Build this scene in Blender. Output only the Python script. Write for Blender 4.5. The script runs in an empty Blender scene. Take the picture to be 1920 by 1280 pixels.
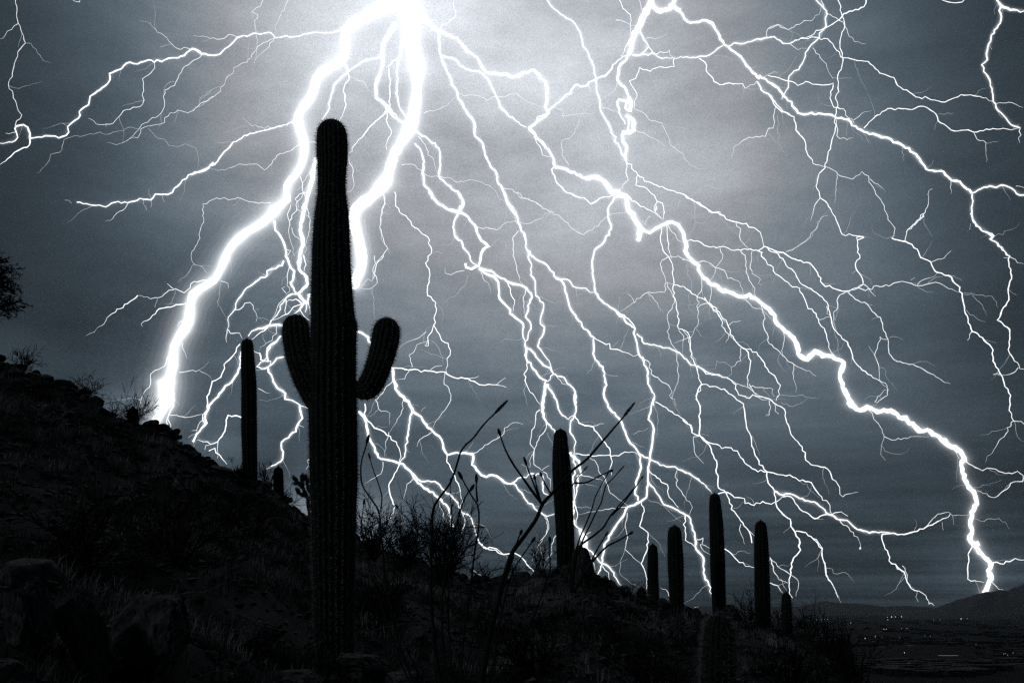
import bpy, math, random
import numpy as np
from mathutils import noise, Vector

# ---------------------------------------------------------------- camera
S = bpy.context.scene
COL = S.collection
FPX = 1600.0                       # focal length in pixels of a 1920 px wide picture
PITCH = math.atan(500.0 / FPX)
cam_d = bpy.data.cameras.new("camera")
cam_d.sensor_width = 36.0
cam_d.lens = 36.0 * FPX / 1920.0
cam_d.clip_start = 0.05
cam_d.clip_end = 60000.0
cam = bpy.data.objects.new("camera", cam_d)
COL.objects.link(cam)
cam.location = (0, 0, 0)
cam.rotation_euler = (math.pi / 2 + PITCH, 0, 0)
S.camera = cam
cp, sp = math.cos(PITCH), math.sin(PITCH)

def ray(px, py):
    a, b = (px - 960.0) / FPX, (640.0 - py) / FPX
    return np.array([a, cp - b * sp, sp + b * cp])

def pix(px, py, Y):
    """world point that stands Y metres in front, seen in the direction px, py"""
    r = ray(px, py)
    return r * (Y / r[1])

def mpp(Y):                        # metres covered by one photo pixel at distance Y
    return Y / (FPX * cp)

# ---------------------------------------------------------------- sky (night thundercloud lit from inside by the strokes)
W = bpy.data.worlds.new("World")
S.world = W
W.use_nodes = True
nt = W.node_tree
nt.nodes.clear()
N = nt.nodes.new
def lk(a, b): nt.links.new(a, b)
tc = N('ShaderNodeTexCoord')
def math_n(op, a, b=None, c=None):
    m = N('ShaderNodeMath'); m.operation = op
    for i, v in enumerate((a, b, c)):
        if v is None: continue
        if isinstance(v, (int, float)): m.inputs[i].default_value = v
        else: lk(v, m.inputs[i])
    return m.outputs[0]
nrm = N('ShaderNodeVectorMath'); nrm.operation = 'NORMALIZE'
lk(tc.outputs['Generated'], nrm.inputs[0])
D = nrm.outputs[0]
sx = N('ShaderNodeSeparateXYZ'); lk(D, sx.inputs[0])
def lobe(px, py, rad, amp):
    v = N('ShaderNodeVectorMath'); v.operation = 'DOT_PRODUCT'
    r = ray(px, py); r = r / np.linalg.norm(r)
    lk(D, v.inputs[0]); v.inputs[1].default_value = tuple(r)
    k = (FPX / rad) ** 2
    e = math_n('EXPONENT', math_n('MULTIPLY', math_n('SUBTRACT', v.outputs['Value'], 1.0), k))
    return math_n('MULTIPLY', e, amp)
LOBES = [(780, -40, 130, .22), (800, -60, 262, .66), (890, 130, 320, .17), (1080, 230, 240, .07), (1240, 60, 230, .17), (575, 160, 155, .24),
         (1130, 300, 210, .22), (640, 420, 190, .13), (1390, 370, 190, .16), (1330, 640, 200, .085), (960, 690, 270, .085), (1640, 590, 150, .025),
         (1600, 720, 130, .022), (340, 700, 100, .04), (1780, 830, 130, .018), (1850, 1060, 60, .03), (600, 960, 45, .25), (705, 980, 40, .16),
         (225, 780, 34, .12), (400, 860, 45, .09), (20, 690, 60, .03)]
acc = None
for l in LOBES:
    e = lobe(*l)
    acc = e if acc is None else math_n('ADD', acc, e)
base = N('ShaderNodeMapRange'); base.inputs['From Min'].default_value = -0.02; base.inputs['From Max'].default_value = 0.45
base.inputs['To Min'].default_value = 0.016; base.inputs['To Max'].default_value = 0.019; lk(sx.outputs['Z'], base.inputs['Value'])
acc = math_n('ADD', acc, base.outputs[0])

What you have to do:
Without the pictures, please reproduce each line of the listing above exactly, from the first one through the line bearing "return r * (Y / r[1])".

Final result:
Build this scene in Blender. Output only the Python script. Write for Blender 4.5. The script runs in an empty Blender scene. Take the picture to be 1920 by 1280 pixels.
import bpy, math, random
import numpy as np
from mathutils import noise, Vector

# ---------------------------------------------------------------- camera
S = bpy.context.scene
COL = S.collection
FPX = 1600.0                       # focal length in pixels of a 1920 px wide picture
PITCH = math.atan(500.0 / FPX)
cam_d = bpy.data.cameras.new("camera")
cam_d.sensor_width = 36.0
cam_d.lens = 36.0 * FPX / 1920.0
cam_d.clip_start = 0.05
cam_d.clip_end = 60000.0
cam = bpy.data.objects.new("camera", cam_d)
COL.objects.link(cam)
cam.location = (0, 0, 0)
cam.rotation_euler = (math.pi / 2 + PITCH, 0, 0)
S.camera = cam
cp, sp = math.cos(PITCH), math.sin(PITCH)

def ray(px, py):
    a, b = (px - 960.0) / FPX, (640.0 - py) / FPX
    return np.array([a, cp - b * sp, sp + b * cp])

def pix(px, py, Y):
    """world point that stands Y metres in front, seen in the direction px, py"""
    r = ray(px, py)
    return r * (Y / r[1])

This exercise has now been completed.